START

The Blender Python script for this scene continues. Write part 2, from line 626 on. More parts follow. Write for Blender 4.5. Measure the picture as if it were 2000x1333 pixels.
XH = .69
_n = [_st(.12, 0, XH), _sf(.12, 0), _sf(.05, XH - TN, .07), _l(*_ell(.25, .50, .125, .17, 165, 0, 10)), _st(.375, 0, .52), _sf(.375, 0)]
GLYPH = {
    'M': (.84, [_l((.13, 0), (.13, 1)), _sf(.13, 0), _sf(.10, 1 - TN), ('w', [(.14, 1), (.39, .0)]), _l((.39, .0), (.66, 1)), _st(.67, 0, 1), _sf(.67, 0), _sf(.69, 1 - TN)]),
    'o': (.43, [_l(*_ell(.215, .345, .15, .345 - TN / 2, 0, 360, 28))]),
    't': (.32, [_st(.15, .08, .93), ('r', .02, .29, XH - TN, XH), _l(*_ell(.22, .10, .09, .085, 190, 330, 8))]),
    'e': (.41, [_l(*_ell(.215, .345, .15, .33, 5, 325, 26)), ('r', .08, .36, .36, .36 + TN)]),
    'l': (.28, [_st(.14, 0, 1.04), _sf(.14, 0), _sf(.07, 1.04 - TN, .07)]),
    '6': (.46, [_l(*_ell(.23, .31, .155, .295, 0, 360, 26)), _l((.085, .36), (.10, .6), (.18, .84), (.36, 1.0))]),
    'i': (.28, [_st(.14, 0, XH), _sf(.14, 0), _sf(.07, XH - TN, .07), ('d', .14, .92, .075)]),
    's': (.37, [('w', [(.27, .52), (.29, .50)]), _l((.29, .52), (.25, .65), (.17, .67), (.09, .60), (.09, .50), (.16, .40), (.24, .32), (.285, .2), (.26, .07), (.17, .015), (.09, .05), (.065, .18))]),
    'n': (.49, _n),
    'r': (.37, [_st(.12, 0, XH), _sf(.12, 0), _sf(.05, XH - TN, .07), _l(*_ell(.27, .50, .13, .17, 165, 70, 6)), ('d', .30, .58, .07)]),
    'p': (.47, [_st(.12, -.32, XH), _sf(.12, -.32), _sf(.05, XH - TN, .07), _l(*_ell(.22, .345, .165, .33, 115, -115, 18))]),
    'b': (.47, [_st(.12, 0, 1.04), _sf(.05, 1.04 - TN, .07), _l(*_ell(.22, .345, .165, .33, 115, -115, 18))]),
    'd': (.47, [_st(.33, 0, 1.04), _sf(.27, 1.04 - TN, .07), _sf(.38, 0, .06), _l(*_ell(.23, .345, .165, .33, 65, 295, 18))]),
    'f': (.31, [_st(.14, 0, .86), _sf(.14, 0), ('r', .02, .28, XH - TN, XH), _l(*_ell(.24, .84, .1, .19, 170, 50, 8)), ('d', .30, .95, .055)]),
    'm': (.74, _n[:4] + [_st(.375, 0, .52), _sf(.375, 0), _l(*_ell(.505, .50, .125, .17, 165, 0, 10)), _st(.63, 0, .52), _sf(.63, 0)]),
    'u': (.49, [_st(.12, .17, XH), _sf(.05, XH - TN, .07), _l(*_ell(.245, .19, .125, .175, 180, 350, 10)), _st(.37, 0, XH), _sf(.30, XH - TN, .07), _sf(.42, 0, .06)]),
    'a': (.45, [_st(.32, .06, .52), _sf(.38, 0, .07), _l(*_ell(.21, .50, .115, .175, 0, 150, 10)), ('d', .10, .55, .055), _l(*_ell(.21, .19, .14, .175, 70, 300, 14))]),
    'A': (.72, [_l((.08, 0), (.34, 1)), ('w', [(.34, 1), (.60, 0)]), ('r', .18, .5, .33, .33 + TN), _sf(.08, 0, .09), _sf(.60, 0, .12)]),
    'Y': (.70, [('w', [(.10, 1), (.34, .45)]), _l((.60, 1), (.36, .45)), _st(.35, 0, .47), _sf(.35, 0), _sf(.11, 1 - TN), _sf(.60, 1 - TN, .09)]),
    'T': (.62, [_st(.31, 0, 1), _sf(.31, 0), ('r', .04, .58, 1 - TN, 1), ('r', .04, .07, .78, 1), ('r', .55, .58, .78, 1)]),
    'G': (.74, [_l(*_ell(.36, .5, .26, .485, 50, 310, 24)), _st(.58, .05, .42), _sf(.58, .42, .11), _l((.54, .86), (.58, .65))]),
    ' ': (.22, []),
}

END

**What is being asked:** Reproduce each line of the material above precisely.

**The completed task:**
The Blender Python script for this scene continues. Write part 2, from line 626 on. More parts follow. Write for Blender 4.5. Measure the picture as if it were 2000x1333 pixels.
XH = .69
_n = [_st(.12, 0, XH), _sf(.12, 0), _sf(.05, XH - TN, .07), _l(*_ell(.25, .50, .125, .17, 165, 0, 10)), _st(.375, 0, .52), _sf(.375, 0)]
GLYPH = {
    'M': (.84, [_l((.13, 0), (.13, 1)), _sf(.13, 0), _sf(.10, 1 - TN), ('w', [(.14, 1), (.39, .0)]), _l((.39, .0), (.66, 1)), _st(.67, 0, 1), _sf(.67, 0), _sf(.69, 1 - TN)]),
    'o': (.43, [_l(*_ell(.215, .345, .15, .345 - TN / 2, 0, 360, 28))]),
    't': (.32, [_st(.15, .08, .93), ('r', .02, .29, XH - TN, XH), _l(*_ell(.22, .10, .09, .085, 190, 330, 8))]),
    'e': (.41, [_l(*_ell(.215, .345, .15, .33, 5, 325, 26)), ('r', .08, .36, .36, .36 + TN)]),
    'l': (.28, [_st(.14, 0, 1.04), _sf(.14, 0), _sf(.07, 1.04 - TN, .07)]),
    '6': (.46, [_l(*_ell(.23, .31, .155, .295, 0, 360, 26)), _l((.085, .36), (.10, .6), (.18, .84), (.36, 1.0))]),
    'i': (.28, [_st(.14, 0, XH), _sf(.14, 0), _sf(.07, XH - TN, .07), ('d', .14, .92, .075)]),
    's': (.37, [('w', [(.27, .52), (.29, .50)]), _l((.29, .52), (.25, .65), (.17, .67), (.09, .60), (.09, .50), (.16, .40), (.24, .32), (.285, .2), (.26, .07), (.17, .015), (.09, .05), (.065, .18))]),
    'n': (.49, _n),
    'r': (.37, [_st(.12, 0, XH), _sf(.12, 0), _sf(.05, XH - TN, .07), _l(*_ell(.27, .50, .13, .17, 165, 70, 6)), ('d', .30, .58, .07)]),
    'p': (.47, [_st(.12, -.32, XH), _sf(.12, -.32), _sf(.05, XH - TN, .07), _l(*_ell(.22, .345, .165, .33, 115, -115, 18))]),
    'b': (.47, [_st(.12, 0, 1.04), _sf(.05, 1.04 - TN, .07), _l(*_ell(.22, .345, .165, .33, 115, -115, 18))]),
    'd': (.47, [_st(.33, 0, 1.04), _sf(.27, 1.04 - TN, .07), _sf(.38, 0, .06), _l(*_ell(.23, .345, .165, .33, 65, 295, 18))]),
    'f': (.31, [_st(.14, 0, .86), _sf(.14, 0), ('r', .02, .28, XH - TN, XH), _l(*_ell(.24, .84, .1, .19, 170, 50, 8)), ('d', .30, .95, .055)]),
    'm': (.74, _n[:4] + [_st(.375, 0, .52), _sf(.375, 0), _l(*_ell(.505, .50, .125, .17, 165, 0, 10)), _st(.63, 0, .52), _sf(.63, 0)]),
    'u': (.49, [_st(.12, .17, XH), _sf(.05, XH - TN, .07), _l(*_ell(.245, .19, .125, .175, 180, 350, 10)), _st(.37, 0, XH), _sf(.30, XH - TN, .07), _sf(.42, 0, .06)]),
    'a': (.45, [_st(.32, .06, .52), _sf(.38, 0, .07), _l(*_ell(.21, .50, .115, .175, 0, 150, 10)), ('d', .10, .55, .055), _l(*_ell(.21, .19, .14, .175, 70, 300, 14))]),
    'A': (.72, [_l((.08, 0), (.34, 1)), ('w', [(.34, 1), (.60, 0)]), ('r', .18, .5, .33, .33 + TN), _sf(.08, 0, .09), _sf(.60, 0, .12)]),
    'Y': (.70, [('w', [(.10, 1), (.34, .45)]), _l((.60, 1), (.36, .45)), _st(.35, 0, .47), _sf(.35, 0), _sf(.11, 1 - TN), _sf(.60, 1 - TN, .09)]),
    'T': (.62, [_st(.31, 0, 1), _sf(.31, 0), ('r', .04, .58, 1 - TN, 1), ('r', .04, .07, .78, 1), ('r', .55, .58, .78, 1)]),
    'G': (.74, [_l(*_ell(.36, .5, .26, .485, 50, 310, 24)), _st(.58, .05, .42), _sf(.58, .42, .11), _l((.54, .86), (.58, .65))]),
    ' ': (.22, []),
}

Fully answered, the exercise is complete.